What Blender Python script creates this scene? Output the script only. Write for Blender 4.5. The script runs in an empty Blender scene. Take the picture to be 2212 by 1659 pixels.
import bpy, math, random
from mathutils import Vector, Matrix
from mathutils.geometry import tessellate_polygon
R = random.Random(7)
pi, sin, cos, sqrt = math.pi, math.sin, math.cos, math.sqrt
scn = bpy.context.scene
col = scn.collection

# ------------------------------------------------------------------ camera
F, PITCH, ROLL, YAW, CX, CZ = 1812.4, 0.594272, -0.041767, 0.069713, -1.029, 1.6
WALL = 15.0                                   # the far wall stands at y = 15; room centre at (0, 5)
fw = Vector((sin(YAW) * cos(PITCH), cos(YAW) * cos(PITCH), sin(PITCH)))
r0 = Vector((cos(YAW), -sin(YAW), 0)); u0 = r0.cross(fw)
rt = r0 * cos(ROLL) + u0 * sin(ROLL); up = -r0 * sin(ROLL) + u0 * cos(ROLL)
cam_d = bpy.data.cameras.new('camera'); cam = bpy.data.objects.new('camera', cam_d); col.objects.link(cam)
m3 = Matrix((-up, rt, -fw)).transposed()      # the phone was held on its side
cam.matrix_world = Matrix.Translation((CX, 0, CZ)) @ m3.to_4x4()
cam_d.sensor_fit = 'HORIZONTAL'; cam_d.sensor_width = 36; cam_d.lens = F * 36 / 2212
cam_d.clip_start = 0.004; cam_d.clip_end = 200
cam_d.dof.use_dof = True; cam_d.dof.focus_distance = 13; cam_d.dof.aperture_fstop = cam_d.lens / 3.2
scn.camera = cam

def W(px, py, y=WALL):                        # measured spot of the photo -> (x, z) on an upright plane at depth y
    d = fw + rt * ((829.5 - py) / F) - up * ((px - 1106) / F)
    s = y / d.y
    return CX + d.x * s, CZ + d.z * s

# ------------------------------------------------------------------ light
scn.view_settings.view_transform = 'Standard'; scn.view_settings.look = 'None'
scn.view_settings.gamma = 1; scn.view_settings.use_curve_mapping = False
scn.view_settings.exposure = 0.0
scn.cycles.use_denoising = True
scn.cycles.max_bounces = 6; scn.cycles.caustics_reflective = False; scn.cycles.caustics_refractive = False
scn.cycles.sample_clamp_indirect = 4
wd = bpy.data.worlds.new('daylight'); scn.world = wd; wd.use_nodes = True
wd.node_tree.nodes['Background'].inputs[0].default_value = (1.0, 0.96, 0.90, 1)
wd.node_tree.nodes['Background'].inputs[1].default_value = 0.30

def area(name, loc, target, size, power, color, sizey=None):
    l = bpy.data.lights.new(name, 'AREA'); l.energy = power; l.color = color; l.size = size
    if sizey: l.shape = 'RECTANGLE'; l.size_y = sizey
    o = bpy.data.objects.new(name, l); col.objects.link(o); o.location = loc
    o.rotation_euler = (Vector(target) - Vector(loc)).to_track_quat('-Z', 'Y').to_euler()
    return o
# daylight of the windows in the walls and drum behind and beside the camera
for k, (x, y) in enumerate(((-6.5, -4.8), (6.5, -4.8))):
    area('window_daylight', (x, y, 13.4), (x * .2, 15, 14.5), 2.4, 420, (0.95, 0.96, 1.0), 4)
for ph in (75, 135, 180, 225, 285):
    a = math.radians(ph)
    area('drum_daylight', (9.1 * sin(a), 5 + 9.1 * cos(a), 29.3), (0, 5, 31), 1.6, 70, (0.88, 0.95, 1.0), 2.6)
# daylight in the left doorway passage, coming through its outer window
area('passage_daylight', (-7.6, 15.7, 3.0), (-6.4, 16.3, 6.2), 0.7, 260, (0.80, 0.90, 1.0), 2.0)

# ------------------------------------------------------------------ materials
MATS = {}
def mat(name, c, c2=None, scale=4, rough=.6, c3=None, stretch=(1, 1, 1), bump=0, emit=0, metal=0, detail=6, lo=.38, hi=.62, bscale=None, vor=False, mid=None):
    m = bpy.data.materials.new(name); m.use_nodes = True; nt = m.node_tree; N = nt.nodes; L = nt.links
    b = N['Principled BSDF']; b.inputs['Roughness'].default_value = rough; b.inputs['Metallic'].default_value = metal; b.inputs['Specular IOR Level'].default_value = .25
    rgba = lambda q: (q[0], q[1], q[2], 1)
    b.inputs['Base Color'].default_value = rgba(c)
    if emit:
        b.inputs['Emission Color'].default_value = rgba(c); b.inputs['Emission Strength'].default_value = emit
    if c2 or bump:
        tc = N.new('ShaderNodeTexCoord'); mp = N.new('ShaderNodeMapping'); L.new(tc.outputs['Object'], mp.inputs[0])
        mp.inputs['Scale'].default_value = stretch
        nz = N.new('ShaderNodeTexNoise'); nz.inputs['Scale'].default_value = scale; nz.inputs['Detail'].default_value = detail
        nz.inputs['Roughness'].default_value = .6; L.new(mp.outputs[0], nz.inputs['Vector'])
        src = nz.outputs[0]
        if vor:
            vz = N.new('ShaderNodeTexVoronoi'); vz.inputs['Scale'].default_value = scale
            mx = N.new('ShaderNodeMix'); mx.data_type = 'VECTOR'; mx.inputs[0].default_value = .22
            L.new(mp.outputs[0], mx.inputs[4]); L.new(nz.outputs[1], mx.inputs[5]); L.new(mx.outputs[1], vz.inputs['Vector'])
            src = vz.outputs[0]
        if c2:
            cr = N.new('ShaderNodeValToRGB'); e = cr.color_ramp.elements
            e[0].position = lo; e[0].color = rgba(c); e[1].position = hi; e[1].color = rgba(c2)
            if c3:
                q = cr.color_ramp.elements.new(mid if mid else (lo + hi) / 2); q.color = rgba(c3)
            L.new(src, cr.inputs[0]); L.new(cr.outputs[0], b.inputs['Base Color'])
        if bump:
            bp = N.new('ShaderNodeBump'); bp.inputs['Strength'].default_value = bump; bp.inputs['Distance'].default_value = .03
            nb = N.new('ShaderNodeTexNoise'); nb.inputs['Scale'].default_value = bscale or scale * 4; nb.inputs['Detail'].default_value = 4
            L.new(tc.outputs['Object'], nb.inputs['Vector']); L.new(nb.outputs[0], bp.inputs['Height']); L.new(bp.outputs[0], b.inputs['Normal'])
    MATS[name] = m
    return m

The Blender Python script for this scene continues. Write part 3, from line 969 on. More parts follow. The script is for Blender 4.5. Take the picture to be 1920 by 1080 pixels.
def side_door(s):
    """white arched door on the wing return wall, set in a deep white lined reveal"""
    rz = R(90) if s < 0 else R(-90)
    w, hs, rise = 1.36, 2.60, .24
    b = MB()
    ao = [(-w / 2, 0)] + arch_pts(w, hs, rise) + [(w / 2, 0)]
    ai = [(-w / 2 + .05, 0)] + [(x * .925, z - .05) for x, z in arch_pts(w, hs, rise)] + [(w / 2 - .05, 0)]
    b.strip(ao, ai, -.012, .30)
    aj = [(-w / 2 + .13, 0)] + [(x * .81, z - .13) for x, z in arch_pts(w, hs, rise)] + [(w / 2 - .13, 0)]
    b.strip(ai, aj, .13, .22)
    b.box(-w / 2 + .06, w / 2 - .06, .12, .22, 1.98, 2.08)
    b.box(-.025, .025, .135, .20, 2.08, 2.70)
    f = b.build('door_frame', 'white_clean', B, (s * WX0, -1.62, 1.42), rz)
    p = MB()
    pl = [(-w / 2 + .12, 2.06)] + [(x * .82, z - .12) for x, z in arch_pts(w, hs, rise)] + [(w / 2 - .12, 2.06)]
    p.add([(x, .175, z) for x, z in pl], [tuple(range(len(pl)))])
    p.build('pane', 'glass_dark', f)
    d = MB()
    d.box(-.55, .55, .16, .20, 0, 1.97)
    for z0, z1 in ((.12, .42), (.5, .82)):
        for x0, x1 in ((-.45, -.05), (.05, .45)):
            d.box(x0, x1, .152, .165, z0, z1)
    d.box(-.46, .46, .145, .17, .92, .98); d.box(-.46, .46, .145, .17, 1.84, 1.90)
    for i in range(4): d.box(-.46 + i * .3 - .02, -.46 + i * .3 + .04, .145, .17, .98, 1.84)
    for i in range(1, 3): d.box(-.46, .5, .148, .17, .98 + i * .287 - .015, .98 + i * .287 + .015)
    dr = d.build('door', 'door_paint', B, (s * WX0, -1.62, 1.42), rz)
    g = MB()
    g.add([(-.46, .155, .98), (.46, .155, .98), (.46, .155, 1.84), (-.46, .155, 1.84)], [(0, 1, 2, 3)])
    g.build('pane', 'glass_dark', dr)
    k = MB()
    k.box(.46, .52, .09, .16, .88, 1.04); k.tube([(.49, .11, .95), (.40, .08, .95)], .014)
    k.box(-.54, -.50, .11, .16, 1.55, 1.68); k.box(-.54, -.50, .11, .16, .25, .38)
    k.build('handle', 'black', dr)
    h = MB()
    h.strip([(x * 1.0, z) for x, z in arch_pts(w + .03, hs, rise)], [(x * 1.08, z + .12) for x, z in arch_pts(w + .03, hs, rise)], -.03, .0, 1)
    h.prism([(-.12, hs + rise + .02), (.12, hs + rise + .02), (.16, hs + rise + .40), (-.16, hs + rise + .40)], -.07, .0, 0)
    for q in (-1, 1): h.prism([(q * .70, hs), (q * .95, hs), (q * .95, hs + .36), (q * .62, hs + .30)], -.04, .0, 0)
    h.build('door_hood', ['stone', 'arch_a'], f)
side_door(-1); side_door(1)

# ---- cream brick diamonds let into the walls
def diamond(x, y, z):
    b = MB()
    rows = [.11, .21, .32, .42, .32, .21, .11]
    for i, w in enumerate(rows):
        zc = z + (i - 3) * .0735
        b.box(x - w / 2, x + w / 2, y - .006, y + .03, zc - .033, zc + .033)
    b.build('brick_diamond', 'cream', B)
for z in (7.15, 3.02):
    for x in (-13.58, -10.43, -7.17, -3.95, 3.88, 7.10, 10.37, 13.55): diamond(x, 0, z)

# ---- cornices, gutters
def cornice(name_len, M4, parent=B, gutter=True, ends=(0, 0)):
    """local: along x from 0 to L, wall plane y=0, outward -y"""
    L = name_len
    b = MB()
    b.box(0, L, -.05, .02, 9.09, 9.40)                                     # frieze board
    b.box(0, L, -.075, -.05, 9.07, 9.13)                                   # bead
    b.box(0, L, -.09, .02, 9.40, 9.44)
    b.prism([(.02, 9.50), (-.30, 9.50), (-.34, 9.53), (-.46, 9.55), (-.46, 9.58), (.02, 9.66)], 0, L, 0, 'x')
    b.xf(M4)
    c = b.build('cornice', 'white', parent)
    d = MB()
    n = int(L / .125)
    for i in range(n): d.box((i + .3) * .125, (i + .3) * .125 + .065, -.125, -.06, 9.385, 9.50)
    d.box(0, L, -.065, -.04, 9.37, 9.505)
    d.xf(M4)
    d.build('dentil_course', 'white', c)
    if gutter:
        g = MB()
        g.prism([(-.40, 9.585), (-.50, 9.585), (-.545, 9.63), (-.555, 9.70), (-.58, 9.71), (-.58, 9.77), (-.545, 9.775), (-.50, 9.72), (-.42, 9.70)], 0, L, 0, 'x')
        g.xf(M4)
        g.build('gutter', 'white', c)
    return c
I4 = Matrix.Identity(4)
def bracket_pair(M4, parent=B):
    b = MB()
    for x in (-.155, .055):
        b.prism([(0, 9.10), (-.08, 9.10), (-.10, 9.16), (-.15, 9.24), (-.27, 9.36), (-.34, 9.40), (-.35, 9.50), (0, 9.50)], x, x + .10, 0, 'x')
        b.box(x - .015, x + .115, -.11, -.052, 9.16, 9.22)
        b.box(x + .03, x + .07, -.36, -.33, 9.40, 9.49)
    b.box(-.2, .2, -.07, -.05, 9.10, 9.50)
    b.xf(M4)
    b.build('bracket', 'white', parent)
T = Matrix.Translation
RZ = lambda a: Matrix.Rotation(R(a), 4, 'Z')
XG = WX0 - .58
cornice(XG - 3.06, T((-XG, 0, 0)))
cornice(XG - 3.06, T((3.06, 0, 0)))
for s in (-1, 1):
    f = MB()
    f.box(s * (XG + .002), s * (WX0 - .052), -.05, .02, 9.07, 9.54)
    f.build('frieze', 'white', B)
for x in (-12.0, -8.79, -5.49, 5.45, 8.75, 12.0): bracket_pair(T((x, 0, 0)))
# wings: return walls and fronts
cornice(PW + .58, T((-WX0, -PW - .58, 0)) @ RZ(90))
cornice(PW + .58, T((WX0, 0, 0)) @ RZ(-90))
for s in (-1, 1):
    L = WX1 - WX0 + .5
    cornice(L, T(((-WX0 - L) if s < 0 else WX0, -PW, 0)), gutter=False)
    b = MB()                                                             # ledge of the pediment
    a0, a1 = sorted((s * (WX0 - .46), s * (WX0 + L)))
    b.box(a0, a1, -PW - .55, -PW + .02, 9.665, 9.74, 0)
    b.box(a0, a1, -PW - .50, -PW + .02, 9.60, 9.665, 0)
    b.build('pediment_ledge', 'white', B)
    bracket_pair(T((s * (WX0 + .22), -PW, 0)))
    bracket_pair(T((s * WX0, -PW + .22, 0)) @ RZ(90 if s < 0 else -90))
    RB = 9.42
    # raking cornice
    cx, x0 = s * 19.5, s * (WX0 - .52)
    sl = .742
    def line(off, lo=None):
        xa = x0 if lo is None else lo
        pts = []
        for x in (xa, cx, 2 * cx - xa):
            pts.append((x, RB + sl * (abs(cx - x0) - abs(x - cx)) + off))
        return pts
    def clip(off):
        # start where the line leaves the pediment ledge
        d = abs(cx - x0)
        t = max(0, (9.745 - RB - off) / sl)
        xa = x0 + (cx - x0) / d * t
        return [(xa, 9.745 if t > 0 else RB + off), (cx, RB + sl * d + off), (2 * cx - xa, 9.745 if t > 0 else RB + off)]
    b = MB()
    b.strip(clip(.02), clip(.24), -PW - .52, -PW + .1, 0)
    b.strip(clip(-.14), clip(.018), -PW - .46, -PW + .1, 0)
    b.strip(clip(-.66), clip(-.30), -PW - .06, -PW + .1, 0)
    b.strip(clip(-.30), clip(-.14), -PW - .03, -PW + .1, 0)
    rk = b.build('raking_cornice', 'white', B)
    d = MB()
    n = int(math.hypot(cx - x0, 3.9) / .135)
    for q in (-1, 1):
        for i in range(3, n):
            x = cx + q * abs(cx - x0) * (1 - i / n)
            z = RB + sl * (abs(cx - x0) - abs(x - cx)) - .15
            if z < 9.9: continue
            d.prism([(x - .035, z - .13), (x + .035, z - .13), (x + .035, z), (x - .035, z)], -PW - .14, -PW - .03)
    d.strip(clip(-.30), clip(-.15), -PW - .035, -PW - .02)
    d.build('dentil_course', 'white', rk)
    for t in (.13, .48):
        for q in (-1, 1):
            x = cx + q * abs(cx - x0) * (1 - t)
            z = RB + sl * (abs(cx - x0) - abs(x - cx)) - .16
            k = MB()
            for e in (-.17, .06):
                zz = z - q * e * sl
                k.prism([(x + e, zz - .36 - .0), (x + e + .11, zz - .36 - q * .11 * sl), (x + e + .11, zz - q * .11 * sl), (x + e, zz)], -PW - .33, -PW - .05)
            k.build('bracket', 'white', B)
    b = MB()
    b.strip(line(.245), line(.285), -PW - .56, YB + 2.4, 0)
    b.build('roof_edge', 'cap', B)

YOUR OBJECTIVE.
Repeat the entries above exactly, beginning at their first line and ending with the line that contains "return CX + d.x * s, CZ + d.z * s", with nothing added.

EXERCISE RESPONSE.
What Blender Python script creates this scene? Output the script only. Write for Blender 4.5. The script runs in an empty Blender scene. Take the picture to be 2212 by 1659 pixels.
import bpy, math, random
from mathutils import Vector, Matrix
from mathutils.geometry import tessellate_polygon
R = random.Random(7)
pi, sin, cos, sqrt = math.pi, math.sin, math.cos, math.sqrt
scn = bpy.context.scene
col = scn.collection

# ------------------------------------------------------------------ camera
F, PITCH, ROLL, YAW, CX, CZ = 1812.4, 0.594272, -0.041767, 0.069713, -1.029, 1.6
WALL = 15.0                                   # the far wall stands at y = 15; room centre at (0, 5)
fw = Vector((sin(YAW) * cos(PITCH), cos(YAW) * cos(PITCH), sin(PITCH)))
r0 = Vector((cos(YAW), -sin(YAW), 0)); u0 = r0.cross(fw)
rt = r0 * cos(ROLL) + u0 * sin(ROLL); up = -r0 * sin(ROLL) + u0 * cos(ROLL)
cam_d = bpy.data.cameras.new('camera'); cam = bpy.data.objects.new('camera', cam_d); col.objects.link(cam)
m3 = Matrix((-up, rt, -fw)).transposed()      # the phone was held on its side
cam.matrix_world = Matrix.Translation((CX, 0, CZ)) @ m3.to_4x4()
cam_d.sensor_fit = 'HORIZONTAL'; cam_d.sensor_width = 36; cam_d.lens = F * 36 / 2212
cam_d.clip_start = 0.004; cam_d.clip_end = 200
cam_d.dof.use_dof = True; cam_d.dof.focus_distance = 13; cam_d.dof.aperture_fstop = cam_d.lens / 3.2
scn.camera = cam

def W(px, py, y=WALL):                        # measured spot of the photo -> (x, z) on an upright plane at depth y
    d = fw + rt * ((829.5 - py) / F) - up * ((px - 1106) / F)
    s = y / d.y
    return CX + d.x * s, CZ + d.z * s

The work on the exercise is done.